## [THE TASK]
What is wanted is an exact restatement of the lines from the one with "for (ya, yb, wood)" through the one with "mk('plank', *prism(np.array(out), TZ", both included, and of no other lines.

=== SUPPLIED MATERIAL ===

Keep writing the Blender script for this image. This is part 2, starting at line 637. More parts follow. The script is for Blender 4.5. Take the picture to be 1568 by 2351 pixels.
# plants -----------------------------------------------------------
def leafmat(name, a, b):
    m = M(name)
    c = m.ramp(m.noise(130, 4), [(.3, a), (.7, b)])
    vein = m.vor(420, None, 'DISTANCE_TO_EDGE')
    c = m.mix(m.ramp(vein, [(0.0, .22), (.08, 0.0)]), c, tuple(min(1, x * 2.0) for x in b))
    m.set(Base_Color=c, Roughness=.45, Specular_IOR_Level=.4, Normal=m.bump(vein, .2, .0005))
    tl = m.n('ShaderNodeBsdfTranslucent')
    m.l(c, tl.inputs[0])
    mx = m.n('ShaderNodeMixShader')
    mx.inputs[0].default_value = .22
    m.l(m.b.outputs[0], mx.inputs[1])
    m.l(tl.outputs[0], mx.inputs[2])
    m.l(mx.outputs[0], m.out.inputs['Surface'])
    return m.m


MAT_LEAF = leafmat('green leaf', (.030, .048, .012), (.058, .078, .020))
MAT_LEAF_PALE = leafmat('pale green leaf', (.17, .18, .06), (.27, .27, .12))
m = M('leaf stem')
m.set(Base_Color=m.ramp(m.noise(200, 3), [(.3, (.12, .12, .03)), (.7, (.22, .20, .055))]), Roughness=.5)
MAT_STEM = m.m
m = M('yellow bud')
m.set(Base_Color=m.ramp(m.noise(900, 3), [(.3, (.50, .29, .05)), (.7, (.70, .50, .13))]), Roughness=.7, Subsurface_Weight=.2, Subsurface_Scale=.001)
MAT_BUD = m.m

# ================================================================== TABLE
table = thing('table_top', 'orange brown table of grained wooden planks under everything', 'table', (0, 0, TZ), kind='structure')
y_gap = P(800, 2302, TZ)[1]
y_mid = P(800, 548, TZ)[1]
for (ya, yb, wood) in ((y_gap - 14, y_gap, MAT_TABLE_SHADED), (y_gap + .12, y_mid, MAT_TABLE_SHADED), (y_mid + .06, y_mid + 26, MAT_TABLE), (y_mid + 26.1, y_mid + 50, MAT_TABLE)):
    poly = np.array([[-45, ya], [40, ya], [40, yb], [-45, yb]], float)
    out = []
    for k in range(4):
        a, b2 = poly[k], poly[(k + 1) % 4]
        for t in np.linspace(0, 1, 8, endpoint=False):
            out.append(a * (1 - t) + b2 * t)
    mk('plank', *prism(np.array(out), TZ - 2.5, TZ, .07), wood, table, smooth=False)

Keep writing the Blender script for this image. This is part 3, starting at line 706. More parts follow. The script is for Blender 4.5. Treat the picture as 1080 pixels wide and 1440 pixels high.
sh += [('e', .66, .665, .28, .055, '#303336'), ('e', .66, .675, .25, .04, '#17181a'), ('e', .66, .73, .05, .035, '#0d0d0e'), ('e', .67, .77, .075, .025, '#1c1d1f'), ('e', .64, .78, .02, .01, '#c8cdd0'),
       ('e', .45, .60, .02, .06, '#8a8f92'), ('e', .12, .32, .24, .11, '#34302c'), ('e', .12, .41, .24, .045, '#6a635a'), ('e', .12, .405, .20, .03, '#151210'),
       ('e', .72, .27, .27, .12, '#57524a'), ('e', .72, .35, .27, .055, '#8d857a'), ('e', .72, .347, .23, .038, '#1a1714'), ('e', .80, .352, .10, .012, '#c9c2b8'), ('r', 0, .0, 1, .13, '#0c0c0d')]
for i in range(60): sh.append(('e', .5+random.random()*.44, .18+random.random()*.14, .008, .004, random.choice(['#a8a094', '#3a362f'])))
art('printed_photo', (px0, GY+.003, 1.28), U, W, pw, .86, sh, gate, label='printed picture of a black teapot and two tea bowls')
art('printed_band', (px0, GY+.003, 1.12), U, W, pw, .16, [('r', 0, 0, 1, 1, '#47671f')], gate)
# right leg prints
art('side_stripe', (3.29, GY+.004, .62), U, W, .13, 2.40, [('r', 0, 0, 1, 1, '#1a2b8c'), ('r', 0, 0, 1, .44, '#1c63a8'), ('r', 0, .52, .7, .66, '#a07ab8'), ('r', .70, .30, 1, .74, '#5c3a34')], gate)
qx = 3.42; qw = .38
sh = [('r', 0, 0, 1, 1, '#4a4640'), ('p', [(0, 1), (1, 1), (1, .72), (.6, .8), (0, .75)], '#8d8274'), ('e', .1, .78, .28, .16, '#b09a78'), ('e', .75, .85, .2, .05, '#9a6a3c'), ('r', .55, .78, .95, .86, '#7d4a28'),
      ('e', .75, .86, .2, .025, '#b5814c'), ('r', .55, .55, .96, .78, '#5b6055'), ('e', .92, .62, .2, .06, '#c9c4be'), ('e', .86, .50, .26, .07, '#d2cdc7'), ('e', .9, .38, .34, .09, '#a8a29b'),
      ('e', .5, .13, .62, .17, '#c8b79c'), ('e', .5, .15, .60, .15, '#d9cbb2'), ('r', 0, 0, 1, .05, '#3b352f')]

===

## [COMPLETED EXERCISE]
for (ya, yb, wood) in ((y_gap - 14, y_gap, MAT_TABLE_SHADED), (y_gap + .12, y_mid, MAT_TABLE_SHADED), (y_mid + .06, y_mid + 26, MAT_TABLE), (y_mid + 26.1, y_mid + 50, MAT_TABLE)):
    poly = np.array([[-45, ya], [40, ya], [40, yb], [-45, yb]], float)
    out = []
    for k in range(4):
        a, b2 = poly[k], poly[(k + 1) % 4]
        for t in np.linspace(0, 1, 8, endpoint=False):
            out.append(a * (1 - t) + b2 * t)
    mk('plank', *prism(np.array(out), TZ - 2.5, TZ, .07), wood, table, smooth=False)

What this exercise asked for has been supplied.